• GIVEN TASK:
Reproduce precisely the lines between the start of the data below and the line with "from mathutils import", both included.

• DATA EXTRACT:

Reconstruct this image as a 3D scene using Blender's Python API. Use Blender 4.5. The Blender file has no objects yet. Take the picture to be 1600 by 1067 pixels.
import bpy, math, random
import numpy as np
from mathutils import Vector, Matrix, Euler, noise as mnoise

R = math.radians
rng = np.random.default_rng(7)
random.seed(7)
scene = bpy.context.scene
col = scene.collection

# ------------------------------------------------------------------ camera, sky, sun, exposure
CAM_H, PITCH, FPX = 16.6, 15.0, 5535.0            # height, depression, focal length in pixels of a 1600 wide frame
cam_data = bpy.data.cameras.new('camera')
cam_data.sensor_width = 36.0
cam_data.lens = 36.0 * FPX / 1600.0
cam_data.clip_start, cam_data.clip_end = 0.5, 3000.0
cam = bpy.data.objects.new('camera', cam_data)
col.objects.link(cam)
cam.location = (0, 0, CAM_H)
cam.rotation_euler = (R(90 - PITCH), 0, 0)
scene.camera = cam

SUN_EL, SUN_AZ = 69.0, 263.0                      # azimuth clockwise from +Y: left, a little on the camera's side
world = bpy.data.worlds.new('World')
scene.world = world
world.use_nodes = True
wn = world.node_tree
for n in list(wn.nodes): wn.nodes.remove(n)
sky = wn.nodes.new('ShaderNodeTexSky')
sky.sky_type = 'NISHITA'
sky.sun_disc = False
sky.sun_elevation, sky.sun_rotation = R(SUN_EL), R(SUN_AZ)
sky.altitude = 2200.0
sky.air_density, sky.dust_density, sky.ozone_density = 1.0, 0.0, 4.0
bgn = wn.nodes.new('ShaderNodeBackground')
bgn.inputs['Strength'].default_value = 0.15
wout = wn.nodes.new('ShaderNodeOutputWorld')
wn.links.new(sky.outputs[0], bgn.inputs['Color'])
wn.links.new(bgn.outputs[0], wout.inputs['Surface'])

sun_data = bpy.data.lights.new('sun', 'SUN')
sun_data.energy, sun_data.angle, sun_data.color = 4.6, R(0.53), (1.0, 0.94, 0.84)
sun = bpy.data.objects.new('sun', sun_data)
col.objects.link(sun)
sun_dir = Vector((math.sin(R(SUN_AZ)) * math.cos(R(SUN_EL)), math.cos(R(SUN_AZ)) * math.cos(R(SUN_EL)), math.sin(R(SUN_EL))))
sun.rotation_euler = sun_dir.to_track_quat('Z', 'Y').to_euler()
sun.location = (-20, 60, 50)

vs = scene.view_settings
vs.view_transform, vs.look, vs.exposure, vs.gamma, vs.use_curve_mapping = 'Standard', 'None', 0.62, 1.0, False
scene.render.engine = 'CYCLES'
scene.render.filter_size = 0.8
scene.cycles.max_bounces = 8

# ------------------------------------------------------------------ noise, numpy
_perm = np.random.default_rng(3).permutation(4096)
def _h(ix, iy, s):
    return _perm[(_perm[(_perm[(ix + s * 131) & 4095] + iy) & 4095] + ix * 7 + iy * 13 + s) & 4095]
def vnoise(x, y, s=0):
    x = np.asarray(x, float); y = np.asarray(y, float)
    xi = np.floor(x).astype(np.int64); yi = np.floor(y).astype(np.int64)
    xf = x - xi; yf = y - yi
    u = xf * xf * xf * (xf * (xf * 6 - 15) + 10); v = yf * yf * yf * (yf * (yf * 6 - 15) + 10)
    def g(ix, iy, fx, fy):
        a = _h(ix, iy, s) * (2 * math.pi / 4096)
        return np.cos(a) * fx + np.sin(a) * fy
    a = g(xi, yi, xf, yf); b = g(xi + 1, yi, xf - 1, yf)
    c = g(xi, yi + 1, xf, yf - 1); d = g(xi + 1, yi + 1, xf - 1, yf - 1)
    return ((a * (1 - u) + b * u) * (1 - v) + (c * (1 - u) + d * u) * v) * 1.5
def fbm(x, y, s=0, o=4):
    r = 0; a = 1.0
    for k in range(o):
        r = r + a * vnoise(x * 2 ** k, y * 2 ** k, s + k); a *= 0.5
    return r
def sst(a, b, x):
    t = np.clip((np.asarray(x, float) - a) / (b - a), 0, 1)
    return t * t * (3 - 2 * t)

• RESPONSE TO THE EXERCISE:
Reconstruct this image as a 3D scene using Blender's Python API. Use Blender 4.5. The Blender file has no objects yet. Take the picture to be 1600 by 1067 pixels.
import bpy, math, random
import numpy as np
from mathutils import Vector, Matrix, Euler, noise as mnoise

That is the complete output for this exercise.